WRITTEN REQUEST: Will you print the material below without altering a single character?

DATA SECTION:
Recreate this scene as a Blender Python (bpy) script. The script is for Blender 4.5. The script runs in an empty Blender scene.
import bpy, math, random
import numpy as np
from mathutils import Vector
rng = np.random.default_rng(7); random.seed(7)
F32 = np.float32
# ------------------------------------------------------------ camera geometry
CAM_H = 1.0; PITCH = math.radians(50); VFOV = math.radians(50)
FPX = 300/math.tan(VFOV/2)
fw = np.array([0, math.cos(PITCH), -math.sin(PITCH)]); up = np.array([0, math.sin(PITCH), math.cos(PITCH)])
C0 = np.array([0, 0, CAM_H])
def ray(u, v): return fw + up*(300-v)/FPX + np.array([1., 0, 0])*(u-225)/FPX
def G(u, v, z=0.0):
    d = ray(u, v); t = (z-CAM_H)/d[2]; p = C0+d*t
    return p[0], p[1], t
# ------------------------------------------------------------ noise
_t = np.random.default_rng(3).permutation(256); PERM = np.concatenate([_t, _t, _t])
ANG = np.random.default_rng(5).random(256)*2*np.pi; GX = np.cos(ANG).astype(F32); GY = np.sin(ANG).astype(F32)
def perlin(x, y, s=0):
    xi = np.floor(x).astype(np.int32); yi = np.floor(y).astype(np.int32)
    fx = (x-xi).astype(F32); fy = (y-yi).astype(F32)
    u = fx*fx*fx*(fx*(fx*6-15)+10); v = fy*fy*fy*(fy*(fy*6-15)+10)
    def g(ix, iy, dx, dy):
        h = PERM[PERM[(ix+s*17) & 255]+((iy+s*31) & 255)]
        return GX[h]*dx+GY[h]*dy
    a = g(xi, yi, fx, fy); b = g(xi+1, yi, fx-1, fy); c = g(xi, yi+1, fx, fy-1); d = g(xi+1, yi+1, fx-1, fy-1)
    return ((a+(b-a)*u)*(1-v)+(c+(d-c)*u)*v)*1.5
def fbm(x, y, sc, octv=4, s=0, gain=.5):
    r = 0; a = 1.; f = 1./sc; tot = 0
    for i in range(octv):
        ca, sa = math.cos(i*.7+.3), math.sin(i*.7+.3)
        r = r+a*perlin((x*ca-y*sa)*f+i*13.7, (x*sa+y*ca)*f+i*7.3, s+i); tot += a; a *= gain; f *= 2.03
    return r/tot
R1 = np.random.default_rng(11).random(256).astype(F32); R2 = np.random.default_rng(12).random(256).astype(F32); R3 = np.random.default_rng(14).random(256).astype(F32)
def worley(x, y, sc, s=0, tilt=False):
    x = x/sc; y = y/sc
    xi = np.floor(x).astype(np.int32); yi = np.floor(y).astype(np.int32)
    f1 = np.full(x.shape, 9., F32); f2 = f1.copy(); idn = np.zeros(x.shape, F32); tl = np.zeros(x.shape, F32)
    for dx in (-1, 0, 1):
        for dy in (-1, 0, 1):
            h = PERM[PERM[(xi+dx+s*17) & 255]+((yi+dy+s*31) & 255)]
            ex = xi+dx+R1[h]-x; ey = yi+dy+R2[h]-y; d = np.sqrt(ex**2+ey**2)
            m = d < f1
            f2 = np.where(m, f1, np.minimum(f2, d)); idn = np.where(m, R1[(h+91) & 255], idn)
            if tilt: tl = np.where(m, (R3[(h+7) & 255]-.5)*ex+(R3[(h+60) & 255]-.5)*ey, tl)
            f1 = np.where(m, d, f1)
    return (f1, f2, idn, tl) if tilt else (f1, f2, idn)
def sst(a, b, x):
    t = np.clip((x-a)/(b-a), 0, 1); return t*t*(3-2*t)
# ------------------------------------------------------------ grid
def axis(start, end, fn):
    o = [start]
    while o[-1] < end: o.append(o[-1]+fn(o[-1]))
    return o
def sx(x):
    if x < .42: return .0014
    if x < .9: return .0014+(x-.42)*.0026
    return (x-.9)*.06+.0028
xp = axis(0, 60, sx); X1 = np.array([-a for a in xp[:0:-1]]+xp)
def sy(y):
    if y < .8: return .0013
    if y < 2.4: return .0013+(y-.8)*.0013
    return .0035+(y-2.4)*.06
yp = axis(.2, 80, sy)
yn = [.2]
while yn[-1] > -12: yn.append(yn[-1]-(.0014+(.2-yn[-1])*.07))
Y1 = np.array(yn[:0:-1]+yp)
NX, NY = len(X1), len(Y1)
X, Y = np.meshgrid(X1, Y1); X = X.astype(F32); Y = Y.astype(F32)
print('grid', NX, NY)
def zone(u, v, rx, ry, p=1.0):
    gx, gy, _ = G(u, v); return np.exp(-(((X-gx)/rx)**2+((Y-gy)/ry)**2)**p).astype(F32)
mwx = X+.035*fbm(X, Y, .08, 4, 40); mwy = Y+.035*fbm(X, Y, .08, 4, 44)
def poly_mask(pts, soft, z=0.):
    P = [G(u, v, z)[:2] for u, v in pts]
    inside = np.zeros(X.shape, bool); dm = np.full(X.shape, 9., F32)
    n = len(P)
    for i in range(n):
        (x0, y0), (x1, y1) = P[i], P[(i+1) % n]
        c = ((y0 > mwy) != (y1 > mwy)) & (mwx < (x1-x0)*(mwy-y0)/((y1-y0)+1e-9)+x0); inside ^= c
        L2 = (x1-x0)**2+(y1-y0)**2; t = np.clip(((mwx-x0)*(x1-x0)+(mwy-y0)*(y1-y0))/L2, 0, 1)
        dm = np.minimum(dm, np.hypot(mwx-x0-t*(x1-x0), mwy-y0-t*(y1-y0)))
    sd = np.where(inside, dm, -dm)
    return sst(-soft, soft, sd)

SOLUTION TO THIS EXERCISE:
Recreate this scene as a Blender Python (bpy) script. The script is for Blender 4.5. The script runs in an empty Blender scene.
import bpy, math, random
import numpy as np
from mathutils import Vector
rng = np.random.default_rng(7); random.seed(7)
F32 = np.float32
# ------------------------------------------------------------ camera geometry
CAM_H = 1.0; PITCH = math.radians(50); VFOV = math.radians(50)
FPX = 300/math.tan(VFOV/2)
fw = np.array([0, math.cos(PITCH), -math.sin(PITCH)]); up = np.array([0, math.sin(PITCH), math.cos(PITCH)])
C0 = np.array([0, 0, CAM_H])
def ray(u, v): return fw + up*(300-v)/FPX + np.array([1., 0, 0])*(u-225)/FPX
def G(u, v, z=0.0):
    d = ray(u, v); t = (z-CAM_H)/d[2]; p = C0+d*t
    return p[0], p[1], t
# ------------------------------------------------------------ noise
_t = np.random.default_rng(3).permutation(256); PERM = np.concatenate([_t, _t, _t])
ANG = np.random.default_rng(5).random(256)*2*np.pi; GX = np.cos(ANG).astype(F32); GY = np.sin(ANG).astype(F32)
def perlin(x, y, s=0):
    xi = np.floor(x).astype(np.int32); yi = np.floor(y).astype(np.int32)
    fx = (x-xi).astype(F32); fy = (y-yi).astype(F32)
    u = fx*fx*fx*(fx*(fx*6-15)+10); v = fy*fy*fy*(fy*(fy*6-15)+10)
    def g(ix, iy, dx, dy):
        h = PERM[PERM[(ix+s*17) & 255]+((iy+s*31) & 255)]
        return GX[h]*dx+GY[h]*dy
    a = g(xi, yi, fx, fy); b = g(xi+1, yi, fx-1, fy); c = g(xi, yi+1, fx, fy-1); d = g(xi+1, yi+1, fx-1, fy-1)
    return ((a+(b-a)*u)*(1-v)+(c+(d-c)*u)*v)*1.5
def fbm(x, y, sc, octv=4, s=0, gain=.5):
    r = 0; a = 1.; f = 1./sc; tot = 0
    for i in range(octv):
        ca, sa = math.cos(i*.7+.3), math.sin(i*.7+.3)
        r = r+a*perlin((x*ca-y*sa)*f+i*13.7, (x*sa+y*ca)*f+i*7.3, s+i); tot += a; a *= gain; f *= 2.03
    return r/tot
R1 = np.random.default_rng(11).random(256).astype(F32); R2 = np.random.default_rng(12).random(256).astype(F32); R3 = np.random.default_rng(14).random(256).astype(F32)
def worley(x, y, sc, s=0, tilt=False):
    x = x/sc; y = y/sc
    xi = np.floor(x).astype(np.int32); yi = np.floor(y).astype(np.int32)
    f1 = np.full(x.shape, 9., F32); f2 = f1.copy(); idn = np.zeros(x.shape, F32); tl = np.zeros(x.shape, F32)
    for dx in (-1, 0, 1):
        for dy in (-1, 0, 1):
            h = PERM[PERM[(xi+dx+s*17) & 255]+((yi+dy+s*31) & 255)]
            ex = xi+dx+R1[h]-x; ey = yi+dy+R2[h]-y; d = np.sqrt(ex**2+ey**2)
            m = d < f1
            f2 = np.where(m, f1, np.minimum(f2, d)); idn = np.where(m, R1[(h+91) & 255], idn)
            if tilt: tl = np.where(m, (R3[(h+7) & 255]-.5)*ex+(R3[(h+60) & 255]-.5)*ey, tl)
            f1 = np.where(m, d, f1)
    return (f1, f2, idn, tl) if tilt else (f1, f2, idn)
def sst(a, b, x):
    t = np.clip((x-a)/(b-a), 0, 1); return t*t*(3-2*t)
# ------------------------------------------------------------ grid
def axis(start, end, fn):
    o = [start]
    while o[-1] < end: o.append(o[-1]+fn(o[-1]))
    return o
def sx(x):
    if x < .42: return .0014
    if x < .9: return .0014+(x-.42)*.0026
    return (x-.9)*.06+.0028
xp = axis(0, 60, sx); X1 = np.array([-a for a in xp[:0:-1]]+xp)
def sy(y):
    if y < .8: return .0013
    if y < 2.4: return .0013+(y-.8)*.0013
    return .0035+(y-2.4)*.06
yp = axis(.2, 80, sy)
yn = [.2]
while yn[-1] > -12: yn.append(yn[-1]-(.0014+(.2-yn[-1])*.07))
Y1 = np.array(yn[:0:-1]+yp)
NX, NY = len(X1), len(Y1)
X, Y = np.meshgrid(X1, Y1); X = X.astype(F32); Y = Y.astype(F32)
print('grid', NX, NY)
def zone(u, v, rx, ry, p=1.0):
    gx, gy, _ = G(u, v); return np.exp(-(((X-gx)/rx)**2+((Y-gy)/ry)**2)**p).astype(F32)
mwx = X+.035*fbm(X, Y, .08, 4, 40); mwy = Y+.035*fbm(X, Y, .08, 4, 44)
def poly_mask(pts, soft, z=0.):
    P = [G(u, v, z)[:2] for u, v in pts]
    inside = np.zeros(X.shape, bool); dm = np.full(X.shape, 9., F32)
    n = len(P)
    for i in range(n):
        (x0, y0), (x1, y1) = P[i], P[(i+1) % n]
        c = ((y0 > mwy) != (y1 > mwy)) & (mwx < (x1-x0)*(mwy-y0)/((y1-y0)+1e-9)+x0); inside ^= c
        L2 = (x1-x0)**2+(y1-y0)**2; t = np.clip(((mwx-x0)*(x1-x0)+(mwy-y0)*(y1-y0))/L2, 0, 1)
        dm = np.minimum(dm, np.hypot(mwx-x0-t*(x1-x0), mwy-y0-t*(y1-y0)))
    sd = np.where(inside, dm, -dm)
    return sst(-soft, soft, sd)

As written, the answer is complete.